> _LISTED ENTRIES_
— start —
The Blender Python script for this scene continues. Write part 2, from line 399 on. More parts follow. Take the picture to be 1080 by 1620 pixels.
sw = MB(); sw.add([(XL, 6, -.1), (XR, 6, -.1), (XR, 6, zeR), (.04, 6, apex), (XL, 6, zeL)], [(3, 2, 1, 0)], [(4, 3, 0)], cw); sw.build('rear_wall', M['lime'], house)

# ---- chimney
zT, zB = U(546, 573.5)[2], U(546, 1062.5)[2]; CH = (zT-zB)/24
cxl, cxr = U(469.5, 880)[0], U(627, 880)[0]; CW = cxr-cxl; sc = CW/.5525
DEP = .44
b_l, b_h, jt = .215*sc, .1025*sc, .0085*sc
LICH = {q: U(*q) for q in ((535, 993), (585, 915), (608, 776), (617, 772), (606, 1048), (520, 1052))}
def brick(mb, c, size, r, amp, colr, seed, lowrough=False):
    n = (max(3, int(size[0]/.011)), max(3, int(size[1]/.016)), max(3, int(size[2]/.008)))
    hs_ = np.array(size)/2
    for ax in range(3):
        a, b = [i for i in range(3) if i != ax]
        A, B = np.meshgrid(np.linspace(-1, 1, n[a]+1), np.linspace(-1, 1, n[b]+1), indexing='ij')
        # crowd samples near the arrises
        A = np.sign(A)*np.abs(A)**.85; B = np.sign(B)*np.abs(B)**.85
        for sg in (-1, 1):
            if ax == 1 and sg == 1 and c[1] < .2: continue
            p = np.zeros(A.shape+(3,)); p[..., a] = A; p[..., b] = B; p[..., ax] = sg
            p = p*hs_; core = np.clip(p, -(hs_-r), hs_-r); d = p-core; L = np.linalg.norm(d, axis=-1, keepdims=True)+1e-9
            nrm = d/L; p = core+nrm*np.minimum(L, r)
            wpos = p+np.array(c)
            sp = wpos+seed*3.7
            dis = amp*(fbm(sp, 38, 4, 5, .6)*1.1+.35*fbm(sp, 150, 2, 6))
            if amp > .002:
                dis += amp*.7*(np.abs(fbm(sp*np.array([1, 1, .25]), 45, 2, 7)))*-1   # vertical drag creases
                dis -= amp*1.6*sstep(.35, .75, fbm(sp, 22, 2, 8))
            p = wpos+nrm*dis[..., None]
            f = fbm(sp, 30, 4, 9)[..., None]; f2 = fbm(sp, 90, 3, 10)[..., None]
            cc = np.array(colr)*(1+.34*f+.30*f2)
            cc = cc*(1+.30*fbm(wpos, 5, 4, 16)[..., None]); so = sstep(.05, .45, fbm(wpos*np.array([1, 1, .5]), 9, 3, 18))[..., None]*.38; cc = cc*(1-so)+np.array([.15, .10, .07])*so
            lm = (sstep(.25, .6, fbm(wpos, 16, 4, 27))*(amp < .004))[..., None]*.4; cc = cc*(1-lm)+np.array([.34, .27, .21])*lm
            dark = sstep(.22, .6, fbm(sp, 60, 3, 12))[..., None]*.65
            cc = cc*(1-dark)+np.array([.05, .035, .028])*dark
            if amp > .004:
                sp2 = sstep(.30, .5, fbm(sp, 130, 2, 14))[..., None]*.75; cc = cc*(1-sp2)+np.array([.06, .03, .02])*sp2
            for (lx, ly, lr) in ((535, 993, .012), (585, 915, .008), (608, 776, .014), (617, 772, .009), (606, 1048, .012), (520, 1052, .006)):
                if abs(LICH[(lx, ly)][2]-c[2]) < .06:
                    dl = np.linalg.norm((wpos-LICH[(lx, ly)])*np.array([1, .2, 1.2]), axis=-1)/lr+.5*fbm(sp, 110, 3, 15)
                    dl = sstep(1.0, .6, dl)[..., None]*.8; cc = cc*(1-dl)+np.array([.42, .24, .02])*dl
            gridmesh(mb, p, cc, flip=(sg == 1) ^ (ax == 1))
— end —
— start —
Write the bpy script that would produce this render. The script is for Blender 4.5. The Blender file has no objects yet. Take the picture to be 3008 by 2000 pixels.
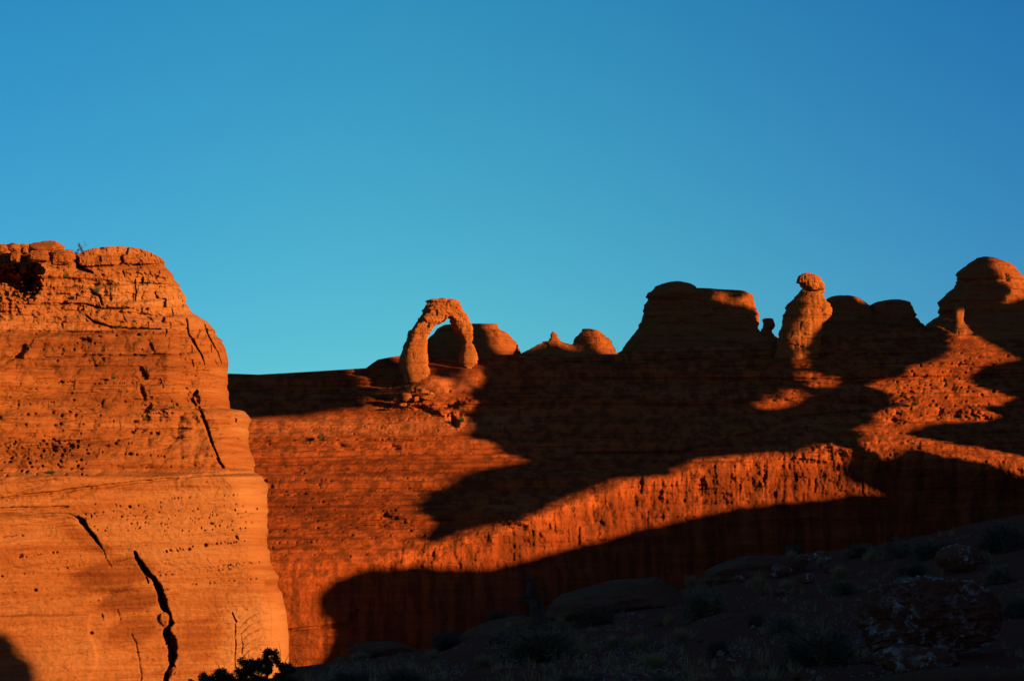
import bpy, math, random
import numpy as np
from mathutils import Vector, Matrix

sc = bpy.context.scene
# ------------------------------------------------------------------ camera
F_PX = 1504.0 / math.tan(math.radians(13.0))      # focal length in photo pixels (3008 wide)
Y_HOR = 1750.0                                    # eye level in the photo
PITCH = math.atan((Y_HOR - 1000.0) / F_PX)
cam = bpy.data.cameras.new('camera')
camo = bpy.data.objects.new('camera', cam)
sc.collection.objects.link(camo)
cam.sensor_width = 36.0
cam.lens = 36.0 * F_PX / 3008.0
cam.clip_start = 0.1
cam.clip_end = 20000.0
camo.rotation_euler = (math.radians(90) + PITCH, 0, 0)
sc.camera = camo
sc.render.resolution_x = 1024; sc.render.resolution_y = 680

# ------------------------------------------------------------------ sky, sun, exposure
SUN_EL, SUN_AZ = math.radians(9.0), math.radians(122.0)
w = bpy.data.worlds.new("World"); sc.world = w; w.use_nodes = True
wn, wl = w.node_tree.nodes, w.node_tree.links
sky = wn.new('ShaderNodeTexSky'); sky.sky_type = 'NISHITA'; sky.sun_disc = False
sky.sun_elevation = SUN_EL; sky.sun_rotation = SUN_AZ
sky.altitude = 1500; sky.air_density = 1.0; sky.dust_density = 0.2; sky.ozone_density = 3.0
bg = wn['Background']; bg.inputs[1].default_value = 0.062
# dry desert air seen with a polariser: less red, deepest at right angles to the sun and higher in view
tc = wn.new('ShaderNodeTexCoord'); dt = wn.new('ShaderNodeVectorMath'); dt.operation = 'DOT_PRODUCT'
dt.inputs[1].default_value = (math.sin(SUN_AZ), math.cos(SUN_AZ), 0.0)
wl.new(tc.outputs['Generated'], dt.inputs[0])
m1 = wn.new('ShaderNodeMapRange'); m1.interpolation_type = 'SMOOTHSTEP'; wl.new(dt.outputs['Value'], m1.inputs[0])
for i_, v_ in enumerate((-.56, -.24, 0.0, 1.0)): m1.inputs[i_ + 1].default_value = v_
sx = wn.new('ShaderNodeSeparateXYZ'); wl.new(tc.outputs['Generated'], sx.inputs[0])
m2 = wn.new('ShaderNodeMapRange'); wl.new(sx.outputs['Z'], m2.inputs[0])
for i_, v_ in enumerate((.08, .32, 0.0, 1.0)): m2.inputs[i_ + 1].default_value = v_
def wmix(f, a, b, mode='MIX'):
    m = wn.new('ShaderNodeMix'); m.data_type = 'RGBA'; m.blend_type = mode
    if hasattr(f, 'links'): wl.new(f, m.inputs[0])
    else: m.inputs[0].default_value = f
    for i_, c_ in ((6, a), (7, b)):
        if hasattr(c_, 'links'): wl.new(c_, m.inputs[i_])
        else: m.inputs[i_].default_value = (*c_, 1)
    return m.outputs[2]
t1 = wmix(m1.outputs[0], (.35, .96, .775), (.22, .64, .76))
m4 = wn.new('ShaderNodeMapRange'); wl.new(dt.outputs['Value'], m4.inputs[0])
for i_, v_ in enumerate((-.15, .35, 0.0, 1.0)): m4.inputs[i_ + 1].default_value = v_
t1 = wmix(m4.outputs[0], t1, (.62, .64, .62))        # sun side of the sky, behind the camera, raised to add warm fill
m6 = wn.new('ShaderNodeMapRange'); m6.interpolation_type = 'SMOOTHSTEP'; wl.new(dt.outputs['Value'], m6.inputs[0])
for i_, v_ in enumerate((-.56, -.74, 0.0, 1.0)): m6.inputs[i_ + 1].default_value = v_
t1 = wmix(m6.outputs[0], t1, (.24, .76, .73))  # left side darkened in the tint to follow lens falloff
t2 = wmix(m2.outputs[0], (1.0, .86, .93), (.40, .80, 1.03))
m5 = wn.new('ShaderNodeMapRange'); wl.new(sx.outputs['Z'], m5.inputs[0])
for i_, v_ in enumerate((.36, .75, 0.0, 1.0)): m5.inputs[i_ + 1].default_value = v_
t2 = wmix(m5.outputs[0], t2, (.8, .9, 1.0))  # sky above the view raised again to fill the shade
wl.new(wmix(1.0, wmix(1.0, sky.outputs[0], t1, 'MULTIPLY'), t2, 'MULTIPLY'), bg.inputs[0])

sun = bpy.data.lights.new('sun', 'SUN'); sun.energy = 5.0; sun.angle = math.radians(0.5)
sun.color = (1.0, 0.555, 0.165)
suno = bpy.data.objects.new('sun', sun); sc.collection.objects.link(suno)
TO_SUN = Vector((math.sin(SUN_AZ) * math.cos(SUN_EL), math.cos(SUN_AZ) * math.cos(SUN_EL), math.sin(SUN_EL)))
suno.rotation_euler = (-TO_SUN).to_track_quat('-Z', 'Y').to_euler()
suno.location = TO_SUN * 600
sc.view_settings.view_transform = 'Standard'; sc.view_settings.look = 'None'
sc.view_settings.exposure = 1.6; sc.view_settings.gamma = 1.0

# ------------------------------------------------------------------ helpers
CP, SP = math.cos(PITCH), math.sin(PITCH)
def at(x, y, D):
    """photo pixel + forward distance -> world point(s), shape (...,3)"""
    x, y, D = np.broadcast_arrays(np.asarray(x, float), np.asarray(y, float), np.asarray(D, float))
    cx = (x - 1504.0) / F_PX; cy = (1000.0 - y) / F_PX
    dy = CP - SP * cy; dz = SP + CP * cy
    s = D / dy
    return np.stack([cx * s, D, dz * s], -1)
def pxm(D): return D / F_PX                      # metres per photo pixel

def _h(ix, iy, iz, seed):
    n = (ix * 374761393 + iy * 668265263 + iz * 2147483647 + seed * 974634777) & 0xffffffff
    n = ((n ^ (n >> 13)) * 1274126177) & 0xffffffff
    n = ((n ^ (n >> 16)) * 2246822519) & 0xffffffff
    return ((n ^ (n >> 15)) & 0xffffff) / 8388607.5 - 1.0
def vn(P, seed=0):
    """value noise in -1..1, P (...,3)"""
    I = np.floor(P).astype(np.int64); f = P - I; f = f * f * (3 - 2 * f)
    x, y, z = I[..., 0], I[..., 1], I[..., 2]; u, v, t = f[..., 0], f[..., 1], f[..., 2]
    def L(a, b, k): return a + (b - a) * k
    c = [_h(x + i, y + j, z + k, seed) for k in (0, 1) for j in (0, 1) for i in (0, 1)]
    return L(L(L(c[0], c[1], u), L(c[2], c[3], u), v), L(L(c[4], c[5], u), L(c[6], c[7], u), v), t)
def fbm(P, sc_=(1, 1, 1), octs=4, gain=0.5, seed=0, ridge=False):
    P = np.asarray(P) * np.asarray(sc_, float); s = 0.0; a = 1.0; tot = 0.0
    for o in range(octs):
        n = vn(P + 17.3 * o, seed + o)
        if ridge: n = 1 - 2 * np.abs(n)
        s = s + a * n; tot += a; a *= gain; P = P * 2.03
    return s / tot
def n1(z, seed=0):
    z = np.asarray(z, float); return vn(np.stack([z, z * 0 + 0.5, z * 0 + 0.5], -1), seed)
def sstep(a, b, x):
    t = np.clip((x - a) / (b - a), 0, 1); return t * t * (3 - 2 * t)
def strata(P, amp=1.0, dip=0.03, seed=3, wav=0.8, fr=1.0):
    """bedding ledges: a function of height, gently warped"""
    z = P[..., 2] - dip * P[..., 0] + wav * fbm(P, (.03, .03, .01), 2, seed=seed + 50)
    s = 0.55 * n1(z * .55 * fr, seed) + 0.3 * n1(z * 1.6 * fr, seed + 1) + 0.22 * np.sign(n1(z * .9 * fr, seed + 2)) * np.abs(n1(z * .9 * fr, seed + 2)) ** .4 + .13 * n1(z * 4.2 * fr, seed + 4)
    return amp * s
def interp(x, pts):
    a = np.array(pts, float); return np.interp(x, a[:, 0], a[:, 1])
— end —
> _DESCRIPTION OF THE TASK_
The lines to reproduce run from the one above containing "Write the bpy" through the one containing "from mathutils import Vector, Matrix". Copy them exactly and leave out all pictures.

> _WORKED SOLUTION_
Write the bpy script that would produce this render. The script is for Blender 4.5. The Blender file has no objects yet. Take the picture to be 3008 by 2000 pixels.
import bpy, math, random
import numpy as np
from mathutils import Vector, Matrix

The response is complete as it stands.